Pour remédier à ce vide juridique, Riadh Jaïdane est à la tête d’une initiative législative visant à réglementer l’état d’urgence, présentée depuis octobre 2016 à la commission parlementaire des droits et des libertés et des relations extérieures.
Selon le député, l’examen de cette proposition de loi est sans cesse relayé à plus tard. « Certaines propositions beaucoup plus récentes ont déjà été examinées. Pour moi, cela révèle l’absence de volonté politique d’encadrer cet état d’exception », affirme-t-il.
Cependant, lors de la dernière réunion de la commission, le mercredi 7 mars, elle s’est engagée à faire examiner cette loi dans les plus brefs délais. Une promesse à laquelle Riadh Jaïdane ne veut pas accorder trop de crédit.
Nawfel Jemmali, président de la commission, assure de son côté à Jeune Afrique que ce retard n’est dû qu’à un problème de manque de moyens qui contraint les membres à faire des choix en matière de priorité dans le traitement des propositions de loi. Il annonce également que lors de la fixation de l’agenda de la commission, le mercredi 14 mars, cette proposition sera discutée.

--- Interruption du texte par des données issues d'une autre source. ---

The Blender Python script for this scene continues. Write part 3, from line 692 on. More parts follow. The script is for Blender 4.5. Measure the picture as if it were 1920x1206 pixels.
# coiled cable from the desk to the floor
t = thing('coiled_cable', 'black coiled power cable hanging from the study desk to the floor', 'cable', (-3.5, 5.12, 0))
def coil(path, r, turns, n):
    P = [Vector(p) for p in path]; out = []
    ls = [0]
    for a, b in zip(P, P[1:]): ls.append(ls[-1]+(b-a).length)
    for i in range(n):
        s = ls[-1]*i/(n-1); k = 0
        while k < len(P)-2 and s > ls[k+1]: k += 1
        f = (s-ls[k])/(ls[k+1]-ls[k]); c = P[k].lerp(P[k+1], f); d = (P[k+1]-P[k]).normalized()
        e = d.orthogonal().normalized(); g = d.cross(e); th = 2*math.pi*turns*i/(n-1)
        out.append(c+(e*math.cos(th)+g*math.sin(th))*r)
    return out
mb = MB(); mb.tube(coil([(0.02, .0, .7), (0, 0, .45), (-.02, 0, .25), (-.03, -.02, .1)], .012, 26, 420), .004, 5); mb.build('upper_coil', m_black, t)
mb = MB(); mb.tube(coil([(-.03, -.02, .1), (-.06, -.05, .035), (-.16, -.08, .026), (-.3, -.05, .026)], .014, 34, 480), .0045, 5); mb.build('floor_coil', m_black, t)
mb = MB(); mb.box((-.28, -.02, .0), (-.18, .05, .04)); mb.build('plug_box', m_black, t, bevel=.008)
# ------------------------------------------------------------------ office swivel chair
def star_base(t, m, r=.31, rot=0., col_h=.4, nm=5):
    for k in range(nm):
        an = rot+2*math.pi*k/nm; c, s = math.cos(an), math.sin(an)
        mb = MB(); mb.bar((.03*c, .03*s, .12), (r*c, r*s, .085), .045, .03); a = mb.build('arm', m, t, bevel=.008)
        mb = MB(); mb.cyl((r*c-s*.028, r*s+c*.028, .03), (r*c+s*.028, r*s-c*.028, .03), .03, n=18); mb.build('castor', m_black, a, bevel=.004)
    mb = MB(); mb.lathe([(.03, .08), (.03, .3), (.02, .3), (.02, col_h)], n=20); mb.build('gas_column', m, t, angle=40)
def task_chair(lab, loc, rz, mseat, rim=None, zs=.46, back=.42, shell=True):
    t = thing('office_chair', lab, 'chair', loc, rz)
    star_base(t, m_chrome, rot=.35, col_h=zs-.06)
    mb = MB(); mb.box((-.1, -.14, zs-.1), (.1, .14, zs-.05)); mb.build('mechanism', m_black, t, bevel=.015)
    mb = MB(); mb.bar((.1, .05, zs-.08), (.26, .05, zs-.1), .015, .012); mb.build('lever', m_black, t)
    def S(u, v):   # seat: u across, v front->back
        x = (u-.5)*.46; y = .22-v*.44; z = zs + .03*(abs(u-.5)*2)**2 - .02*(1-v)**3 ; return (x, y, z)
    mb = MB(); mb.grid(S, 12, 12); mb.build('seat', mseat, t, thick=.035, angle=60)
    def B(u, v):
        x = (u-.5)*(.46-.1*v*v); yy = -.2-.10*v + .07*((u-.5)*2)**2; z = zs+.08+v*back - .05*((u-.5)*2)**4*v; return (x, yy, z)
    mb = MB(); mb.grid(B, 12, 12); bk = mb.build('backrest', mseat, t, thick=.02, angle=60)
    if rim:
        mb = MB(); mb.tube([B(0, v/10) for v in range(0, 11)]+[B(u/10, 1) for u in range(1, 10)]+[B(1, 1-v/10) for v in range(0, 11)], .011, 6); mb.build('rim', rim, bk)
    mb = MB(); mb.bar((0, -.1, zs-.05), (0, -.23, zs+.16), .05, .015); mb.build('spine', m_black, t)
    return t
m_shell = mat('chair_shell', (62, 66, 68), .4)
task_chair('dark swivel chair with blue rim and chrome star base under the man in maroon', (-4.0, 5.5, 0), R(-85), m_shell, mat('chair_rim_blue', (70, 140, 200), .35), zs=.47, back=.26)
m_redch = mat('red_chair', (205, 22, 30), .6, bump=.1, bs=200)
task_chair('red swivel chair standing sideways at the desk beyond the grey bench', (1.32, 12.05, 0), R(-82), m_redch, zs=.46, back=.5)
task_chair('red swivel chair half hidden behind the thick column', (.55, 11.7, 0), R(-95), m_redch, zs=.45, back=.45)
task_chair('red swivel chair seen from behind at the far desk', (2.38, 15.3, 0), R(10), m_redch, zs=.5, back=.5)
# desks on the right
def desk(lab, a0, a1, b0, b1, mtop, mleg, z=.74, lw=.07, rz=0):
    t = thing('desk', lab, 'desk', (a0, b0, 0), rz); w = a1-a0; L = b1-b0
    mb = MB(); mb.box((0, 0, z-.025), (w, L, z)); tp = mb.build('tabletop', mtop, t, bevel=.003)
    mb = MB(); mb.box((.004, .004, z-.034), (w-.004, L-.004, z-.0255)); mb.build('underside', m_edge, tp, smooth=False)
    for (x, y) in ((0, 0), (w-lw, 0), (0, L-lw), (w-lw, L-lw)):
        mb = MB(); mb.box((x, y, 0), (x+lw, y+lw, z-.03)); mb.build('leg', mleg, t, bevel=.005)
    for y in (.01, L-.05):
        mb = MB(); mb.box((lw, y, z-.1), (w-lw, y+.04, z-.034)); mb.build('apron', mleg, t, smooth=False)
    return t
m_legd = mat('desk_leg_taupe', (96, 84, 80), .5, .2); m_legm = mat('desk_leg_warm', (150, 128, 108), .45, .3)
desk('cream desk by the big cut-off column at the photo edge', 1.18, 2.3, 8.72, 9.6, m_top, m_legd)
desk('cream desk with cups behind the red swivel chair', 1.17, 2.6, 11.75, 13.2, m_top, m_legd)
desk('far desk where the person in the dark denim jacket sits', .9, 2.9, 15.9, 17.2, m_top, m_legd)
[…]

Cette proposition de loi instaure, entre autres, un contrôle parlementaire qui permettra de valider la décision de l’exécutif de décréter l’état d’urgence, mais aussi de surveiller par l’intermédiaire d’une cellule de vieille le risque de dérives autoritaires.
Une surveillance nécessaire selon le député, suite aux annonces alarmantes de plusieurs ONG. Dans un rapport publié en février 2017, Amnesty International dénonçait un « sinistre rappel du régime » de Zine el-Abidine Ben Ali, faisant état de « 23 cas de torture et mauvais traitements depuis janvier 2015 », de l’arrestation de « milliers de personnes » et de perquisitions souvent « en l’absence de mandat judiciaire ». « Au moins 5 000 » personnes se seraient également vues « interdire de voyager » depuis que l’état d’urgence a été réinstauré.
La proposition de loi inclut également un contrôle à posteriori, qui permettrait à l’Assemblée d’évaluer l’efficacité de l’état d’urgence.